Due to the fact that CLUSTER II has microbeats and percussive drive due to reverberations, oscillations and other frequency modulations, this set of six tracks makes me think of some kind of atomic disco party where where gluons are bumping and grinding with muons and electrons are getting all jiggy with neutrinos. The ambiguousness of whether this is a cold icy cosmic journey or playing Antman and going to the world of the molecular is totally up to the listener's imagination and the very reason i love this kind of tripped out inchoate romp through sound. This kind of "music" is truly one that activates the creative processes that allows the imagination to fill in the gaps as well as simply providing the soundtrack for an astral trip.

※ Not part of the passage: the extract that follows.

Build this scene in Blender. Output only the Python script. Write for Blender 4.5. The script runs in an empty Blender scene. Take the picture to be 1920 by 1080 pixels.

CLUSTER would refine their trippy ambient Kraut weirdness even more for the third album "Zuckerzeit" where avant-garde melodies would replace seemingly random swirls of sound as the main focus but for the first two albums, CLUSTER provided an anarchic liberating stylistic approach matched only by the earliest works of Tangerine Dream and Klaus Schulze. Having proved themselves in this arena, the duo would focus on tighter comparisons that included more "normal" sounding beats, recognizable melodies and less free floating soundscapes that evoke the deepest recesses of space and the quantum worlds. While i have to be in the right mood to endure these harsh soundtracks of the unknown, when i do have the hankering to escape Earth's gravitational pull, the first two CLUSTER albums rank high on my list to do so.